Este comentario viene a cuento de la Copa de África de fútbol que se está celebrando estos días en Guinea Ecuatorial y Gabón. Más allá de las justas y necesarias denuncias acerca de las violaciones de Derechos Humanos de la cruel dictadura de Obiang, he escuchado estos días algunos comentarios de blancos bienintencionados que van en esta línea: «Pero con todo el hambre y las necesidades que hay en África, mejor se dejaban de fútbol y dedicaban su dinero y energías a otra cosa». Vamos, como si los africanos no tuvieran derecho a organizar y disfrutar de sus propias competiciones deportivas.
Sin entrar en el origen de los problemas de África, con responsabilidades que apuntan a todas direcciones, incluida la nuestra, solo comentar que más les valdría a algunos repensar hacia dónde se encamina nuestro fútbol europeo, donde hay pibes de veinte años que ganan millones y millones de euros al año mientras millones de personas malviven rodeados de nada, sin esperanza de salir del agujero, y televisiones que sacan pastizales y clubes que se endeudan hasta las cejas y todo una vertiginosa y disparatada borrachera de cifras astronómicas que nada tienen que ver con la magia y la belleza del buen fútbol.

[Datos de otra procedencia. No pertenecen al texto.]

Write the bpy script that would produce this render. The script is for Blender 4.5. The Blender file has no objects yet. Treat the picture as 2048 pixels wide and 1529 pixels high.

Esa suerte de pensamiento neocolonial sigue lastrando nuestra mirada sobre África. En unos casos es más evidente; en otros, se desliza sutil entre los pliegues de la conciencia. Y a los africanos, como es lógico, les molesta mucho esa condescendencia que sigue viéndolos como niños incapaces de gestionar sus asuntos y que no oculta otra cosa que los espinosos intereses económicos de un sistema que sigue necesitando vencedores y vencidos, ricos y pobres, explotadores y explotados, para perpetuarse como una condena que no nos permite avanzar.